==== RECORDED DATA ====

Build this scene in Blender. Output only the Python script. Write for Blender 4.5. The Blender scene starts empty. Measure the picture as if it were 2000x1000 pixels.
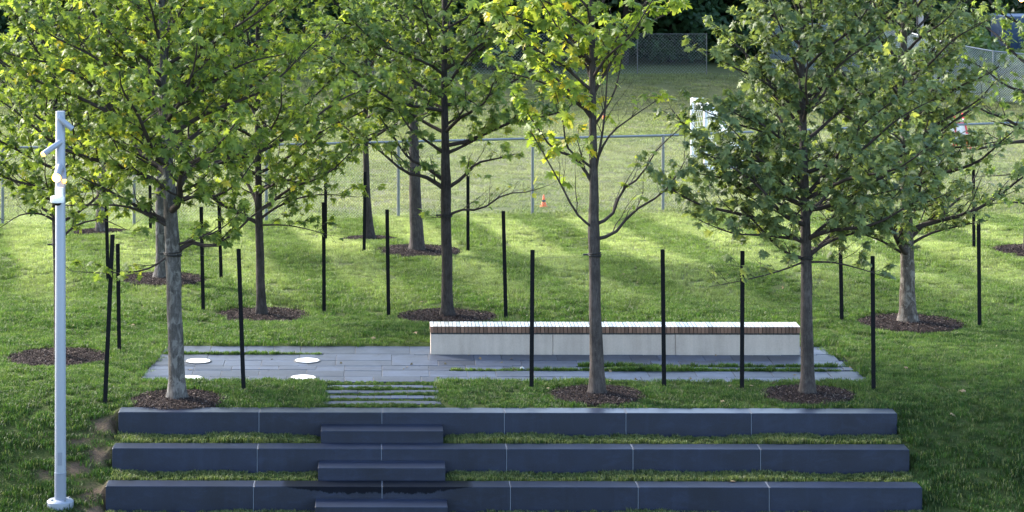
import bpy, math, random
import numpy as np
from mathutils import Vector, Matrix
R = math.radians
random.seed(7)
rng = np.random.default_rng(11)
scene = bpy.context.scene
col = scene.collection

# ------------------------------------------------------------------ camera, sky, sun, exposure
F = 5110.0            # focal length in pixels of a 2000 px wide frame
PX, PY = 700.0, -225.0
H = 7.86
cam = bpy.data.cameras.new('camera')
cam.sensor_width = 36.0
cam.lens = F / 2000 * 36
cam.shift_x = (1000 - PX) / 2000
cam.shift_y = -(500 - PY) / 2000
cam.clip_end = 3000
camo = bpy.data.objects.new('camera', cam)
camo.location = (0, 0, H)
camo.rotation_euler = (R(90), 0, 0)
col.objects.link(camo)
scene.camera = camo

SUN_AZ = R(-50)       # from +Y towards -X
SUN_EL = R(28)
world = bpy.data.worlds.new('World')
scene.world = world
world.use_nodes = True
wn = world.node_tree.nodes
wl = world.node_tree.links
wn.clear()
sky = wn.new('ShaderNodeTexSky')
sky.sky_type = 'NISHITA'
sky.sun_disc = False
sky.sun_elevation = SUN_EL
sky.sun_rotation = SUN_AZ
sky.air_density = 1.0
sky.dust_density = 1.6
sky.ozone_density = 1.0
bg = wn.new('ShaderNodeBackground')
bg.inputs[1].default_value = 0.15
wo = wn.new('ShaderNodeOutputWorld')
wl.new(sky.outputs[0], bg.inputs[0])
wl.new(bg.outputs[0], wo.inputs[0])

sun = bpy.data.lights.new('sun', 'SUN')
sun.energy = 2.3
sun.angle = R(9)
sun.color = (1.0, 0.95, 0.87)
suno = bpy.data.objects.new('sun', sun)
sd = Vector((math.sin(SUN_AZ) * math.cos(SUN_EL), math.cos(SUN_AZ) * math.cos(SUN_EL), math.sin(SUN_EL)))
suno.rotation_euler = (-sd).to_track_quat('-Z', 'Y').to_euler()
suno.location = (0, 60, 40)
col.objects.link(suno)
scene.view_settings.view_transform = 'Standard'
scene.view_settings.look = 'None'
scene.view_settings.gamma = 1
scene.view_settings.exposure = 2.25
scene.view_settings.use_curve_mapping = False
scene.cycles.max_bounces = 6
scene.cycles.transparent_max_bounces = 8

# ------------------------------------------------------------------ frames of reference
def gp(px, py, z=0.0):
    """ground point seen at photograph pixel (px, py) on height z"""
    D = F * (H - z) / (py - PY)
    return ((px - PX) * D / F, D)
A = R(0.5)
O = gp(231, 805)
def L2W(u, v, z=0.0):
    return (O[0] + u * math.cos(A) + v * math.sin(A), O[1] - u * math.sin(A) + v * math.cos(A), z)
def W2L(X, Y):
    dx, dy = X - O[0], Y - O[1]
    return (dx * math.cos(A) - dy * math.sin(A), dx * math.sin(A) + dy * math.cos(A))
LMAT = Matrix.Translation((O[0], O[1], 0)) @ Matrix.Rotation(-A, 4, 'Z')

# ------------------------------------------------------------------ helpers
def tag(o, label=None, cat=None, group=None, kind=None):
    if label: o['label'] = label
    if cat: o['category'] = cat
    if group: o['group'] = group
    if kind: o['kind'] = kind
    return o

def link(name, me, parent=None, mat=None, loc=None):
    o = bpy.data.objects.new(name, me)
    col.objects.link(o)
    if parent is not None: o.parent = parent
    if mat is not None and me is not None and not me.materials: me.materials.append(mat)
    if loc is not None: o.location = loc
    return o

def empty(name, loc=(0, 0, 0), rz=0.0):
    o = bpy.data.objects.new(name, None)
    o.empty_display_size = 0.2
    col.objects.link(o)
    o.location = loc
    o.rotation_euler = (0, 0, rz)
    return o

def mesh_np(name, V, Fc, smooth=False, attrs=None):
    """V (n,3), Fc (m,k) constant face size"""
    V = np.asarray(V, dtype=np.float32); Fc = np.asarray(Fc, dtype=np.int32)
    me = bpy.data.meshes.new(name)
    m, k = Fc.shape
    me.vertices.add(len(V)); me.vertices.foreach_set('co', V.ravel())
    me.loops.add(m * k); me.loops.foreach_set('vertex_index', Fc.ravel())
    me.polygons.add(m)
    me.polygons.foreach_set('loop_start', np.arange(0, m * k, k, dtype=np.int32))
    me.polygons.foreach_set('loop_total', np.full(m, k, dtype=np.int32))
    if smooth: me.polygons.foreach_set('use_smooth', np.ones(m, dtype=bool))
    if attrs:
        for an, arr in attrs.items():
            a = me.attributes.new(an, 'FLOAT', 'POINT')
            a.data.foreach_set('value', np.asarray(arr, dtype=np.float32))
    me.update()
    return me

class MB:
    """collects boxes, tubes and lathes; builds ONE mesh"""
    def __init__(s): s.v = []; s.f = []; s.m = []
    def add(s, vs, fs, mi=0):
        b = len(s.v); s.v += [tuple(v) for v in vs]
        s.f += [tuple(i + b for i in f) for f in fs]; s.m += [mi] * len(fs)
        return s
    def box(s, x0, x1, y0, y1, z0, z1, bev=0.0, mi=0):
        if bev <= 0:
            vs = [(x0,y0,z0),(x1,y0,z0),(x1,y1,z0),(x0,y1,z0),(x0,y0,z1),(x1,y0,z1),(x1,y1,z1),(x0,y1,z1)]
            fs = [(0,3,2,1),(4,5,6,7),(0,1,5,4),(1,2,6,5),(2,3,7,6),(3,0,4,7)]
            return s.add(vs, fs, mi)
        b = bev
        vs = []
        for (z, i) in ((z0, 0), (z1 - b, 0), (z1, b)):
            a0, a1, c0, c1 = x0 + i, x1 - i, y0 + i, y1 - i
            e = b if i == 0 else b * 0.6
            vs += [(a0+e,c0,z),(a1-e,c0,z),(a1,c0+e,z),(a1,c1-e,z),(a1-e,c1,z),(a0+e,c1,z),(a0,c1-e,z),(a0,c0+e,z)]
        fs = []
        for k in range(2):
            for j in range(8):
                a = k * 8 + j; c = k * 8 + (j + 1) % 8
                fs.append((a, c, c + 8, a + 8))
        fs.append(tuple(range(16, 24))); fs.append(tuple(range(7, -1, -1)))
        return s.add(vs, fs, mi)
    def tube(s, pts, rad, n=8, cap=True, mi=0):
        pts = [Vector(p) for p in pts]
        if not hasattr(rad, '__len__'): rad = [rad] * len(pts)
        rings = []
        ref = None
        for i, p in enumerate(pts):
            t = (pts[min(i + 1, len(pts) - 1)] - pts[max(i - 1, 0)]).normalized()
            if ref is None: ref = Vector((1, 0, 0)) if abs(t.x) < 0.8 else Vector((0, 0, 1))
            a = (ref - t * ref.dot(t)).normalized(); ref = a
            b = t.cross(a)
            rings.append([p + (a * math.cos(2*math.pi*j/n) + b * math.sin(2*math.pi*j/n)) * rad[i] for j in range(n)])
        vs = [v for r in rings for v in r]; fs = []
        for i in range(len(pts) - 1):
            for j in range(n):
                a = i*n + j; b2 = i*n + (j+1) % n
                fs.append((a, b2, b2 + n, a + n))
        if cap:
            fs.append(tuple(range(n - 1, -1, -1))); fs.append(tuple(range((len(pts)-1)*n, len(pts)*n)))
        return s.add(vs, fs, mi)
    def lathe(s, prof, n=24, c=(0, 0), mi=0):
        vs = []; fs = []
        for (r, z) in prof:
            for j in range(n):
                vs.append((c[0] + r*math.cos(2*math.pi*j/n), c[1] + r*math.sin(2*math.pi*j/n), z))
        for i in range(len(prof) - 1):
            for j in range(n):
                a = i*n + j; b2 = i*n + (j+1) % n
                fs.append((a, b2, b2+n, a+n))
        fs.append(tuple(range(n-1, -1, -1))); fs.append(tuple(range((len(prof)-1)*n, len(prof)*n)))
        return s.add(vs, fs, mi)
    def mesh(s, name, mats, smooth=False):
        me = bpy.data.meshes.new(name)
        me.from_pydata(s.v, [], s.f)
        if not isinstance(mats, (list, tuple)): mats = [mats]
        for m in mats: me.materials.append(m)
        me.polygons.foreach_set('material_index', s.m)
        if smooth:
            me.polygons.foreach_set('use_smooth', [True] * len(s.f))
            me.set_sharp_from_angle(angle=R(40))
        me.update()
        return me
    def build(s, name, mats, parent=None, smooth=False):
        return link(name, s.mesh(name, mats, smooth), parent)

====

• PROBLEM REQUIREMENTS:
Extract, word for word, each line from the top of the data down to and including the line with "wl.new(bg.outputs[0], wo.inputs[0])"; skip the pictures.

• RESPONSE:
Build this scene in Blender. Output only the Python script. Write for Blender 4.5. The Blender scene starts empty. Measure the picture as if it were 2000x1000 pixels.
import bpy, math, random
import numpy as np
from mathutils import Vector, Matrix
R = math.radians
random.seed(7)
rng = np.random.default_rng(11)
scene = bpy.context.scene
col = scene.collection

# ------------------------------------------------------------------ camera, sky, sun, exposure
F = 5110.0            # focal length in pixels of a 2000 px wide frame
PX, PY = 700.0, -225.0
H = 7.86
cam = bpy.data.cameras.new('camera')
cam.sensor_width = 36.0
cam.lens = F / 2000 * 36
cam.shift_x = (1000 - PX) / 2000
cam.shift_y = -(500 - PY) / 2000
cam.clip_end = 3000
camo = bpy.data.objects.new('camera', cam)
camo.location = (0, 0, H)
camo.rotation_euler = (R(90), 0, 0)
col.objects.link(camo)
scene.camera = camo

SUN_AZ = R(-50)       # from +Y towards -X
SUN_EL = R(28)
world = bpy.data.worlds.new('World')
scene.world = world
world.use_nodes = True
wn = world.node_tree.nodes
wl = world.node_tree.links
wn.clear()
sky = wn.new('ShaderNodeTexSky')
sky.sky_type = 'NISHITA'
sky.sun_disc = False
sky.sun_elevation = SUN_EL
sky.sun_rotation = SUN_AZ
sky.air_density = 1.0
sky.dust_density = 1.6
sky.ozone_density = 1.0
bg = wn.new('ShaderNodeBackground')
bg.inputs[1].default_value = 0.15
wo = wn.new('ShaderNodeOutputWorld')
wl.new(sky.outputs[0], bg.inputs[0])
wl.new(bg.outputs[0], wo.inputs[0])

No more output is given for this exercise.